L’homme et le poète avaient les mêmes scrupules. Sully-Prudhomme a publié beaucoup de vers et a laissé de nombreux poèmes qu’il se proposait d’achever. « La mémoire du cœur, disait-il, la mémoire des sentiments ne change pas, ne vieillit guère, comme je l’éprouve par mon œuvre elle-même. Quand on me demande une pièce de vers inédite, comme je ne fais plus guère de vers, je prends au hasard dans un tiroir une pièce inachevée, et tout de suite les premières rimes me remettent dans l’état d’esprit où j’étais au moment où je la commençai ; ma jeunesse s’évoque et, le sentiment éprouvé jadis soudain gonfle mon cœur et ravive la source aveuglée… Et je finis facilement ces poèmes jadis entrepris, puis rejetés à cause de la moindre difficulté. Quand on est jeune, on hésite à refaire une strophe, à raturer, c’est une paresse et un scrupule. Plus tard on corrige, parce que l’on ose sacrifier et condamner le mot, le vers qui formait l’obstacle27. »

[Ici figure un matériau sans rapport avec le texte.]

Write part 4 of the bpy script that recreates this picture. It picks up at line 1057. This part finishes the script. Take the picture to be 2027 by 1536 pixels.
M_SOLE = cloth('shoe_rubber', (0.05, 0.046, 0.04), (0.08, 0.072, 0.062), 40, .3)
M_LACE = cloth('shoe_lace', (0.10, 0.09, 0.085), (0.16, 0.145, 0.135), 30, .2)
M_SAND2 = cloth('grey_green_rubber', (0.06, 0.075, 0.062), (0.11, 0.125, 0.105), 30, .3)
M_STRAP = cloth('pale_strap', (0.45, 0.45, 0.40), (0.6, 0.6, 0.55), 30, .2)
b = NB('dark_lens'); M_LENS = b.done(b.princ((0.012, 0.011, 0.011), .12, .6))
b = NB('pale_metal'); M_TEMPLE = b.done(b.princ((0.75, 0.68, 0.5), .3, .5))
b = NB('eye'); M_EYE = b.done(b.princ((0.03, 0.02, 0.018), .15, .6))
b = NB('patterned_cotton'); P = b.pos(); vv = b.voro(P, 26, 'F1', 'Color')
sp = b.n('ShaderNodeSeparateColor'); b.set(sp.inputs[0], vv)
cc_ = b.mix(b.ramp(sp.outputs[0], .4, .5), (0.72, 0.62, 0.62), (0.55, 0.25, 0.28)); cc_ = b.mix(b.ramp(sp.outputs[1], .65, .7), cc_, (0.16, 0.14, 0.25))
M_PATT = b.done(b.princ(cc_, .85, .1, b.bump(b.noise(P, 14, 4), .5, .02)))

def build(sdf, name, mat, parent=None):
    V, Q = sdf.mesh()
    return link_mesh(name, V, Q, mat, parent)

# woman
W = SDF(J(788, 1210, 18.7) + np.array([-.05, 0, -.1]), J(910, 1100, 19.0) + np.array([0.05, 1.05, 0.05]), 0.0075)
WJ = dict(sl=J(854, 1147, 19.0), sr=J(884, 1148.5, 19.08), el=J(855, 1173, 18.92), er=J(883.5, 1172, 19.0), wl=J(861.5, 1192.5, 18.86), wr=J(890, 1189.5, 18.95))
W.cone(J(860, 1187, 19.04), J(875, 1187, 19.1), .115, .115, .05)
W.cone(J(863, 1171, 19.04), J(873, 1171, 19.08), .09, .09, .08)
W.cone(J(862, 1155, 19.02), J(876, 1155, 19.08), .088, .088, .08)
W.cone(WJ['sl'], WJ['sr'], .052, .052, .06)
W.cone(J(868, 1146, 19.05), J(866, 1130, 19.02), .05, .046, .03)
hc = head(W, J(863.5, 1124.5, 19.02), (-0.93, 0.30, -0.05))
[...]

Sully-Prudhomme lui-même, malgré sa facilité, reconnaissait la nécessité du travail du style.

 

Je ne puis clore ces dernières pages, écrites à propos de Mme Adam et de Mme Franklin-Grout, sans dire un mot de Mlle Read, qui est encore, elle aussi, très vivante parmi nous.

Il y a bien une vingtaine d’années que j’ai eu l’honneur de voir Mlle Read pour la première fois. J’éprouvai d’abord, comme tout le monde, une impression presque religieuse, en entrant dans l’obscurité de ce salon mystique, où de vieilles dames, de tout jeunes gens et de placides messieurs viennent presque dévotement échanger leurs compliments et leurs souvenirs. Je ne tardai pas cependant à m’apercevoir que ce demi-jour discret était une atmosphère très douce, très apaisante, et j’ai senti, depuis cette époque, qu’il nous manquerait à tous quelque chose, si nous n’allions pas, de temps à autres, assister à ces réunions que préside si éloquemment le beau portrait de l’ancienne amie de la famille, Mme Ackermann. Le charme de bonté que dégage Mlle Read purifie ceux qui l’approchent. Les sentiments d’égoïsme tombent devant elle comme un hommage. Je ne dis pas qu’elle vous donne une autre âme, mais je crois qu’elle vous communique réellement un peu de son amour pour les autres, et qu’on la quitte avec un besoin d’indulgence et de charité qu’on n’éprouvait pas en entrant.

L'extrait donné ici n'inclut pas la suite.